Her decision to take that job may ultimately make it difficult for Manuel to return to the finance ministry, even if he wants to, because so many of the decisions taken by the finance minister affect the banking sector, and the scope for conflict of interest is immense. Certainly that argument is being rehearsed by those in government, the ANC, and the tripartite alliance who want to wrest control of the treasury from Manuel.

“I think it will be impossible”, said an official close to President Kgalema Motlanthe “the conflict is just too clear, and he knows that. When she took the job they decided he wasn’t coming back as finance minister”.

A senior alliance figure who is largely supportive of Manuel agreed saying, “there should be a role for him in cabinet, but not finance”.

He may want to stay on for a while, perhaps only a few months, to ease markets into acceptance of a new and very different government, some who are familiar with the debate suggested, but no-one is counting on him giving another budget speech.

“It is a relief in a way”, said one mid-level treasury official “it may be our last budget”.

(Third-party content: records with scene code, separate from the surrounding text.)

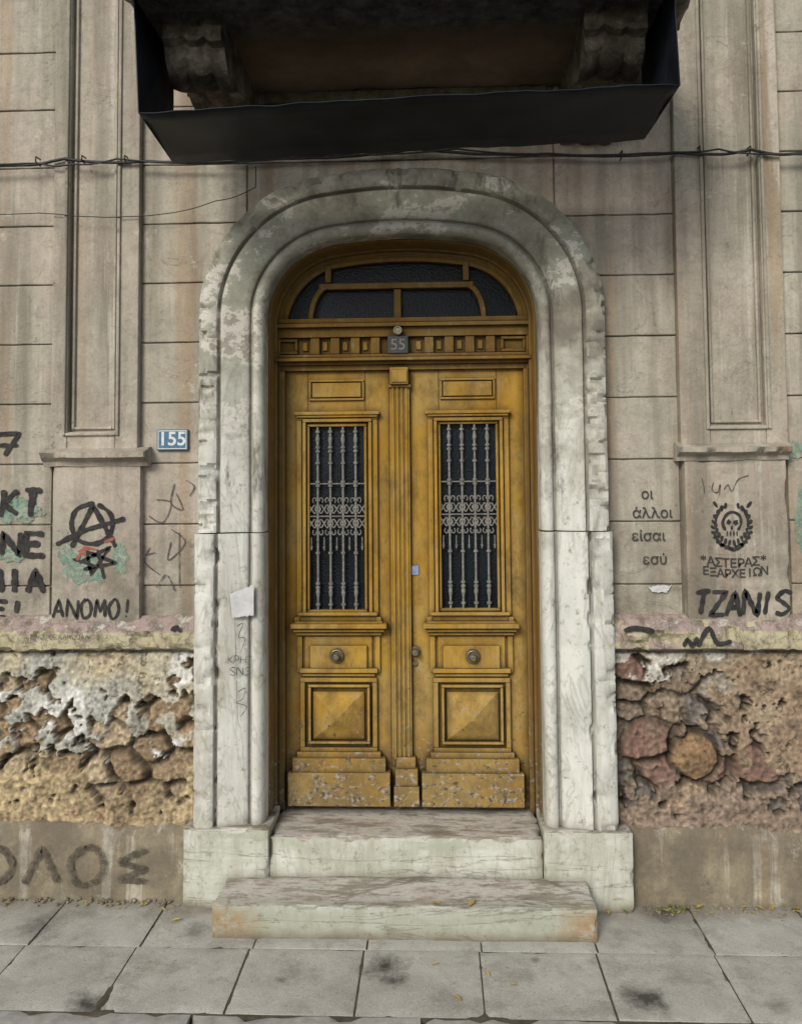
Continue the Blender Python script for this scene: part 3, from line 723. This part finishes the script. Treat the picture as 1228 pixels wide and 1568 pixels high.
bm=bmesh.new(); box(bm,-.70,.76,-.03,-.003,ZBAL-.05,ZBAL+.0); fin(bm,'underside_batten',simple('old_batten',(.12,.1,.06),(.2,.19,.12),20,.8),bal,.004)
# ================= CABLES ====================
def curve(name,pts,r,mat,parent=None):
    c=bpy.data.curves.new(name,'CURVE'); c.dimensions='3D'; c.bevel_depth=r; c.bevel_resolution=2
    s=c.splines.new('POLY'); s.points.add(len(pts)-1)
    for p,q in zip(s.points,pts): p.co=(*q,1)
    c.materials.append(mat); o=bpy.data.objects.new(name,c); sc.collection.objects.link(o); o.parent=parent; return o
cab=empty('electric_cable')
def cab_line(pxs,r,y,sag=.0,seed=0):
    pts=[]
    for (a,b) in zip(pxs,pxs[1:]):
        for i in range(16):
            t=i/16; px=a[0]+(b[0]-a[0])*t; py=a[1]+(b[1]-a[1])*t+sag*math.sin(math.pi*t)
            x,z=W(px,py,y); pts.append((x,y+.004*noise.noise(Vector((x*5,seed,0))),z+.006*noise.noise(Vector((x*7,seed,3)))))
    x,z=W(*pxs[-1],y); pts.append((x,y,z)); curve('cable_run',pts,r,M_cable,cab)
cab_line([(-900,262),(-200,254),(12,253),(100,243),(230,247),(420,243),(640,228),(830,236),(1040,234),(1150,230),(1228,234),(1700,225),(2200,215)],.008,-.068,4)
cab_line([(-300,250),(60,250),(110,252),(180,243),(300,248),(500,238),(700,228),(850,236),(1030,232),(1100,228),(1180,236),(1400,230)],.005,-.076,3,5)
cab_line([(-100,322),(60,326),(230,330),(330,308),(392,286),(392,255)],.0025,-.064,4,2)
for px,py in ((60,248),(130,246),(195,246),(1068,232),(1145,232),(950,239)):
    x,z=W(px,py,-.05); curve('cable_clip',[(x,-.03,z+.02),(x,-.083,z+.015),(x,-.086,z-.01),(x,-.03,z-.015)],.004,M_cable,cab)
# ================= GRAFFITI ====================
graf=empty('graffiti')
def catmull(P,n=6):
    if len(P)<3: return P
    out=[]; Q=[P[0]]+P+[P[-1]]
    for i in range(1,len(Q)-2):
        p0,p1,p2,p3=Q[i-1:i+3]
        for k in range(n):
            t=k/n; out.append(tuple(.5*(2*b+(c-a)*t+(2*a-5*b+4*c-d)*t*t+(3*b-a-3*c+d)*t**3) for a,b,c,d in zip(p0,p1,p2,p3)))
    out.append(P[-1]); return out
class GB:
    def __init__(s): s.bm=bmesh.new(); s.k=0
    def stroke(s,pts,wpx,y,smooth=False):
        s.k+=1; yy=y-.0015-.00003*(s.k%20)
        if smooth: pts=catmull(pts)
        P=[]
        for a,b in zip(pts,pts[1:]):
            m=max(1,int(math.dist(a,b)/3))
            for i in range(m): P.append((a[0]+(b[0]-a[0])*i/m,a[1]+(b[1]-a[1])*i/m))
        P.append(pts[-1]); P=[Vector((W(*p,yy)[0],0,W(*p,yy)[1])) for p in P]; hw=wpx/300/2
        if len(P)<2: P.append(P[0]+Vector((hw,0,0)))
        L=[];Rr=[]
        for i,p in enumerate(P):
            d=(P[min(i+1,len(P)-1)]-P[max(i-1,0)]); d=d.normalized() if d.length>1e-6 else Vector((1,0,0))
            nn=Vector((-d.z,0,d.x)); h=hw*(1+.5*noise.noise(p*40))*(.55 if i in(0,len(P)-1) else 1)
            L.append(s.bm.verts.new((p.x+nn.x*h,yy,p.z+nn.z*h))); Rr.append(s.bm.verts.new((p.x-nn.x*h,yy,p.z-nn.z*h)))
        for i in range(len(P)-1): s.bm.faces.new((L[i],L[i+1],Rr[i+1],Rr[i]))
    def word(s,txt,x,y0,w_,h,wpx,yp,gap=.25,slant=0,jit=.05):
        n=len(txt); cw=w_/(n+(n-1)*gap)
        for i,ch in enumerate(txt):
            ox=x+i*cw*(1+gap)
            for st in FONT[ch]:
                sm_=len(st)>4
                s.stroke([(ox+(a+slant*(b-.5)+random.uniform(-jit,jit))*cw,y0-(b+random.uniform(-jit,jit))*h) for a,b in st],wpx,yp,sm_)
    def blob(s,cx,cy,rx,ry,y,seed=0):
        s.k+=1; yy=y-.0008-.00003*(s.k%20); vs=[]
        for i in range(64):
            a=2*math.pi*i/64; f=1+.5*noise.fractal(Vector((math.cos(a)*1.8+seed,math.sin(a)*1.8,seed)),1,2,5)
            x,z=W(cx+rx*f*math.cos(a),cy+ry*f*math.sin(a),yy); vs.append(s.bm.verts.new((x,yy,z)))
        s.bm.faces.new(vs)
    def done(s,name,mat): return fin(s.bm,name,mat,graf)
FONT={'A':[[(0,0),(.5,1),(1,0)],[(.15,.35),(.9,.35)]],'N':[[(0,0),(0,1),(1,0),(1,1)]],'O':[[(.5,1),(.1,.8),(0,.45),(.3,0),(.8,.08),(1,.5),(.8,.9),(.45,1)]],
'!':[[(.5,1),(.4,.3)],[(.38,.08),(.38,0)]],'T':[[(0,.95),(1,1)],[(.5,1),(.45,0)]],'Z':[[(0,1),(1,1),(0,0),(1,.02)]],'I':[[(.5,1),(.45,0)]],'S':[[(1,.9),(.5,1),(.1,.75),(.5,.5),(.9,.25),(.5,0),(0,.1)]],
'K':[[(0,0),(.05,1)],[(.9,1),(.1,.45),(1,0)]],'E':[[(1,1),(0,1),(0,0),(1,0)],[(0,.5),(.8,.5)]],'L':[[(0,0),(.5,1),(1,0)]],'7':[[(0,1),(1,1),(.3,0)],[(.1,.5),(.9,.5)]],
'X':[[(0,0),(1,1)],[(0,1),(1,0)]],'R':[[(0,0),(0,1),(.7,1),(.8,.7),(0,.5),(1,0)]],'P':[[(0,0),(0,1),(.7,1),(.8,.6),(0,.5)]],'H':[[(0,0),(0,1)],[(1,0),(1,1)],[(0,.5),(1,.5)]],'C':[[(1,.9),(.4,1),(0,.5),(.4,0),(1,.1)]],
'M':[[(0,0),(.1,1),(.5,.3),(.9,1)],[(.9,1),(1,0)]],'W':[[(.95,.95),(.1,.55)],[(.1,.55),(.9,.35)],[(.9,.35),(.1,.12)],[(.1,.12),(.95,.0)]]}
yp=-.053; yw=-.007
g1=GB()
g1.stroke([(145,770),(118,780),(110,805),(122,828),(150,832),(170,815),(170,788),(150,772)],7,yp,True)
g1.stroke([(110,838),(143,774),(178,838)],7.5,yp); g1.stroke([(86,834),(130,812),(192,794)],7,yp)
g1.stroke([(122,862),(168,838),(140,880),(134,845),(178,862),(128,872)],5.5,yp); g1.stroke([(150,842),(160,886)],5,yp); g1.stroke([(112,856),(150,868)],4.5,yp)
g1.word('ANOMO!',82,946,122,28,4.2,yp,.3,.1)
g1.word('AKT',-30,790,94,40,9,yw,.25,.1); g1.word('NE',4,852,64,36,9,yw,.3); g1.word('MIA',-22,906,90,36,9,yw,.25); g1.word('E!',-8,946,44,26,7,yw,.4)
g1.word('7',-6,698,38,34,6,yw)
g1.word('TZANIS',1064,942,146,36,7,yp,.1,.15)
g1.stroke([(955,966),(975,962),(1002,968)],8,-.099,True); g1.stroke([(1046,990),(1052,978),(1060,990),(1068,976)],6,-.099); g1.stroke([(1068,990),(1085,962),(1098,985),(1120,982)],7,-.099,True)
g1.stroke([(262,965),(272,960),(276,968)],6,-.099)
g1.done('black_tags',M_spray)
g2=GB()
for s in (-1,1):
    for i in range(11):
        a=math.radians(-80+ i*14.5); cx=1120+s*26*math.cos(a); cy=806-30*math.sin(a)
        g2.stroke([(cx,cy),(cx+s*8*math.cos(a+.8),cy-8*math.sin(a+.8))],5.5,yp); g2.stroke([(cx,cy),(cx-s*2,cy-9)],4.5,yp)
    g2.stroke([(1120+s*4,838),(1120+s*18,832),(1120+s*28,815)],4,yp,True)
g2.stroke([(1110,812),(1106,800),(1112,788),(1122,784),(1132,790),(1134,802),(1129,812)],4,yp,True)
g2.blob(1115,800,4,4,yp,2); g2.blob(1126,800,4,4,yp,6); g2.blob(1120,808,2,3,yp,4)
for q in (1113,1118,1123,1128): g2.stroke([(q,813),(q,821)],2.6,yp)
g2.stroke([(1098,777),(1092,768)],5,yp); g2.stroke([(1143,777),(1150,768)],5,yp); g2.stroke([(1112,838),(1124,842),(1134,836)],6,yp)
g2.done('wreath_stencil',M_spray)
for i,ch in enumerate('*ΑΣΤΕΡΑΣ*'):
    px=1076+i*11.5; py=860+((i-4)**2)*-.35+3; x,z=W(px,py,yp); text('stencil_letter',ch,x,yp-.003,z,.060,M_stencil,graf,.0005,1.05,0,.0008)
for i,ch in enumerate('ΕΞΑΡΧΕΙΩΝ'):
    px=1080+i*11.2; py=879-((i-4)**2)*.3; x,z=W(px,py,yp); text('stencil_letter',ch,x,yp-.003,z,.056,M_stencil,graf,.0005,1.05,0,.0008)
g3=GB()
g3.stroke([(1074,732),(1077,744),(1078,756)],1.6,yp,True); g3.stroke([(1092,738),(1090,750),(1098,754),(1102,742),(1101,758)],1.6,yp,True); g3.stroke([(1108,750),(1114,742),(1120,752),(1130,734),(1146,728)],1.6,yp,True)
for q in ([(228,790),(250,800),(262,770),(240,765)],[(268,740),(262,770),(280,780),(270,755)],[(230,838),(222,860),(245,880)],[(222,850),(238,846)],[(262,810),(284,830),(258,858),(262,830)],[(285,735),(298,745),(290,760)],[(240,900),(255,880),(268,905)],[(275,815),(275,900)]): g3.stroke(q,1.8,yw,True)
yj=-.078
g3.word('KPHT',350,1016,36,11,1.2,yj-.022,.2); g3.word('SNS',352,1034,32,12,1.5,yj-.022,.2)
g3.stroke([(362,960),(372,955),(366,975),(376,978),(368,1000)],1.1,yj-.02,True); g3.stroke([(364,1060),(376,1054),(372,1070),(362,1076),(378,1082),(368,1098)],1.1,yj-.02,True); g3.stroke([(360,945),(364,1100)],.9,yj-.02,True)
for i in range(13): g3.word(random.choice('ENAOIT'),48+i*7,979,5,7,1.1,-.099)
g3.done('thin_tags',M_thin)
g4=GB()
g4.word('OLOW',-34,1352,262,56,9,-.066,.38,.0); g4.done('faded_tag',M_sprayf)
g5=GB(); g5.blob(128,872,30,22,yp,3); g5.blob(25,780,34,20,yw,8); g5.blob(102,848,14,14,yp,5); g5.blob(1232,800,18,60,yw,2); g5.blob(1218,690,12,16,yw,9); g5.blob(18,850,22,10,yw,11); g5.blob(184,856,12,24,yp,15); g5.done('teal_patches',M_teal)
g6=GB(); g6.stroke([(118,858),(130,838),(150,842)],4,yp-.0006); g6.stroke([(160,830),(176,824)],4,yp-.0006); g6.blob(128,845,7,5,yp-.0004,1); g6.done('red_marks',M_red)
for s,px,py,sz in (('οι',990,757,.072),('άλλοι',998,786,.072),('είσαι',992,821,.072),('εσύ',1002,857,.072)):
    x,z=W(px,py,-.006); text('stencil_text',s,x,-.0095,z,sz,M_stencil,graf,.0006,1,0,.0005)
pap=empty('torn_poster')
def paper(name,quad,y):
    bm=bmesh.new(); N=10; rows=[]
    for j in range(N+1):
        row=[]
        for i in range(N+1):
            u,v=i/N,j/N; a=[quad[0][k]*(1-u)+quad[1][k]*u for k in (0,1)]; b=[quad[3][k]*(1-u)+quad[2][k]*u for k in (0,1)]
            px=a[0]*(1-v)+b[0]*v; py=a[1]*(1-v)+b[1]*v
            if j in (0,N): py+=3*noise.noise(Vector((px*.3,py,1)))
            x,z=W(px,py,y); row.append(bm.verts.new((x,y-.003+.004*noise.noise(Vector((u*4,v*4,px))),z)))
        rows.append(row)
    for a,b in zip(rows,rows[1:]):
        for i in range(N): bm.faces.new((a[i],a[i+1],b[i+1],b[i]))
    fin(bm,name,M_paper,pap,smooth=True)
paper('sheet',[(352,909),(389,896),(389,942),(356,946)],-.098); paper('scrap',[(992,899),(1028,895),(1020,908),(998,906)],-.012)
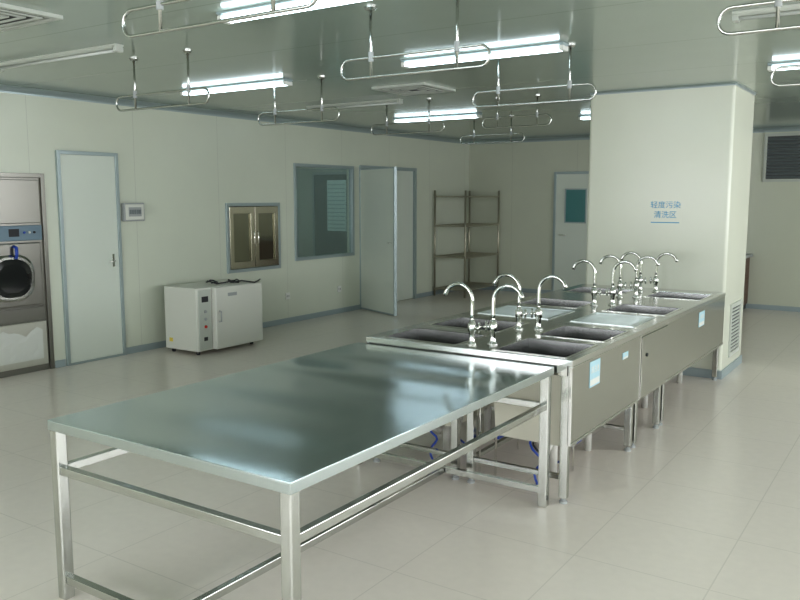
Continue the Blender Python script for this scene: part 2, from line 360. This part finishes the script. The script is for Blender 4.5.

That would mean a scramble to find a credible replacement, and at the top levels of the ANC there is a sharp awareness of how limited the available options are.

The plausible is revenue Commissioner Pravin Gordhan, who combines a reputation for probity and technocratic competence with left-leaning economic views, and a strong relationship with members of the Zuma camp. His turnaround successes at SARS are widely admired in the business community. When he lined up with Manuel, Director General in the Treasury Lesetja Kganyago, and deputy minister Nhlanhla Nene at a press conference ahead of the speech Manuel made a pointed joke about Gordhan’s views, and not for the first time “on my FAR left”, he said with a laugh. “Lets toast to that”, Gordhan replied, raising his glass of water. The bond exchange may chuckle with him, but it is difficult to imagine who else they might countenance.